» **Stated task**: Could every line of the data be printed exactly as it reads?

» **Supplied material**:
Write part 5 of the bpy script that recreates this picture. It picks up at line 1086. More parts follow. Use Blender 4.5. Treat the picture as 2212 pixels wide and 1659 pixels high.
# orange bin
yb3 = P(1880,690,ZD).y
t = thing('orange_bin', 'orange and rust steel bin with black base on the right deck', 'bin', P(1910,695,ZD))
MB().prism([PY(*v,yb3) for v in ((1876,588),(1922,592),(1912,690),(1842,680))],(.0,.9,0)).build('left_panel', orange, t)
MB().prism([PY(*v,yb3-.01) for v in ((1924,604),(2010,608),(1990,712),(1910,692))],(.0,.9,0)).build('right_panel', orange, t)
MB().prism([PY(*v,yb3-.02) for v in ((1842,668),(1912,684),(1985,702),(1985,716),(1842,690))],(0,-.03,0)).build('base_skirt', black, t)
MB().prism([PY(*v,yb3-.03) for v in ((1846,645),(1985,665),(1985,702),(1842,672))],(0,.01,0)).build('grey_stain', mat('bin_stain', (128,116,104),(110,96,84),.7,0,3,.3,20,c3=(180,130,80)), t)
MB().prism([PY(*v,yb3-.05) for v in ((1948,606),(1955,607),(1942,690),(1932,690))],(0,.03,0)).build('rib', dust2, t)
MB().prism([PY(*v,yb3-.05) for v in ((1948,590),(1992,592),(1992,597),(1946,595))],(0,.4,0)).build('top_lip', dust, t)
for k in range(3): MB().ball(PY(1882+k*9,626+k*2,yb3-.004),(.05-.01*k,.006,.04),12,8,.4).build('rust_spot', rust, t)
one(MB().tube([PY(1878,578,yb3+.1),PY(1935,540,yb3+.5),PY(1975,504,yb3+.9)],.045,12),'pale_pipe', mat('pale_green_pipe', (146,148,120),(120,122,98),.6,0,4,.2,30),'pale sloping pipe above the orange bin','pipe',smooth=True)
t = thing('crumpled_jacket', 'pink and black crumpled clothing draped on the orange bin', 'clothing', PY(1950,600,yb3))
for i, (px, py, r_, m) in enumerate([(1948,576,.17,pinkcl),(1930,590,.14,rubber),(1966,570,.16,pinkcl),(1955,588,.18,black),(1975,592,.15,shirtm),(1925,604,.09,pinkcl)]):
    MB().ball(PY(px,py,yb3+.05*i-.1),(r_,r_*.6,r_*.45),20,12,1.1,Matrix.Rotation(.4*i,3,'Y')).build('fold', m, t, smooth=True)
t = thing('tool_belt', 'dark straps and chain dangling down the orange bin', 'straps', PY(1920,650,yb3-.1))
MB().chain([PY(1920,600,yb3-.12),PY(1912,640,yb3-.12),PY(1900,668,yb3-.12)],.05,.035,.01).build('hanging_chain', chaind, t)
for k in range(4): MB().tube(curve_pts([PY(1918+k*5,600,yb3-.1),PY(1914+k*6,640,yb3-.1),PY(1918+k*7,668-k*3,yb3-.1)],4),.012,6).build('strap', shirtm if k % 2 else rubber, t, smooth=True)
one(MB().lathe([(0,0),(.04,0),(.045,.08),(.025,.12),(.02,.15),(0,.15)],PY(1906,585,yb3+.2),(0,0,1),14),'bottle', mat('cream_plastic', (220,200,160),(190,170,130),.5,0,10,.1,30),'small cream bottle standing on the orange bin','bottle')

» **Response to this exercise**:
Write part 5 of the bpy script that recreates this picture. It picks up at line 1086. More parts follow. Use Blender 4.5. Treat the picture as 2212 pixels wide and 1659 pixels high.
# orange bin
yb3 = P(1880,690,ZD).y
t = thing('orange_bin', 'orange and rust steel bin with black base on the right deck', 'bin', P(1910,695,ZD))
MB().prism([PY(*v,yb3) for v in ((1876,588),(1922,592),(1912,690),(1842,680))],(.0,.9,0)).build('left_panel', orange, t)
MB().prism([PY(*v,yb3-.01) for v in ((1924,604),(2010,608),(1990,712),(1910,692))],(.0,.9,0)).build('right_panel', orange, t)
MB().prism([PY(*v,yb3-.02) for v in ((1842,668),(1912,684),(1985,702),(1985,716),(1842,690))],(0,-.03,0)).build('base_skirt', black, t)
MB().prism([PY(*v,yb3-.03) for v in ((1846,645),(1985,665),(1985,702),(1842,672))],(0,.01,0)).build('grey_stain', mat('bin_stain', (128,116,104),(110,96,84),.7,0,3,.3,20,c3=(180,130,80)), t)
MB().prism([PY(*v,yb3-.05) for v in ((1948,606),(1955,607),(1942,690),(1932,690))],(0,.03,0)).build('rib', dust2, t)
MB().prism([PY(*v,yb3-.05) for v in ((1948,590),(1992,592),(1992,597),(1946,595))],(0,.4,0)).build('top_lip', dust, t)
for k in range(3): MB().ball(PY(1882+k*9,626+k*2,yb3-.004),(.05-.01*k,.006,.04),12,8,.4).build('rust_spot', rust, t)
one(MB().tube([PY(1878,578,yb3+.1),PY(1935,540,yb3+.5),PY(1975,504,yb3+.9)],.045,12),'pale_pipe', mat('pale_green_pipe', (146,148,120),(120,122,98),.6,0,4,.2,30),'pale sloping pipe above the orange bin','pipe',smooth=True)
t = thing('crumpled_jacket', 'pink and black crumpled clothing draped on the orange bin', 'clothing', PY(1950,600,yb3))
for i, (px, py, r_, m) in enumerate([(1948,576,.17,pinkcl),(1930,590,.14,rubber),(1966,570,.16,pinkcl),(1955,588,.18,black),(1975,592,.15,shirtm),(1925,604,.09,pinkcl)]):
    MB().ball(PY(px,py,yb3+.05*i-.1),(r_,r_*.6,r_*.45),20,12,1.1,Matrix.Rotation(.4*i,3,'Y')).build('fold', m, t, smooth=True)
t = thing('tool_belt', 'dark straps and chain dangling down the orange bin', 'straps', PY(1920,650,yb3-.1))
MB().chain([PY(1920,600,yb3-.12),PY(1912,640,yb3-.12),PY(1900,668,yb3-.12)],.05,.035,.01).build('hanging_chain', chaind, t)
for k in range(4): MB().tube(curve_pts([PY(1918+k*5,600,yb3-.1),PY(1914+k*6,640,yb3-.1),PY(1918+k*7,668-k*3,yb3-.1)],4),.012,6).build('strap', shirtm if k % 2 else rubber, t, smooth=True)
one(MB().lathe([(0,0),(.04,0),(.045,.08),(.025,.12),(.02,.15),(0,.15)],PY(1906,585,yb3+.2),(0,0,1),14),'bottle', mat('cream_plastic', (220,200,160),(190,170,130),.5,0,10,.1,30),'small cream bottle standing on the orange bin','bottle')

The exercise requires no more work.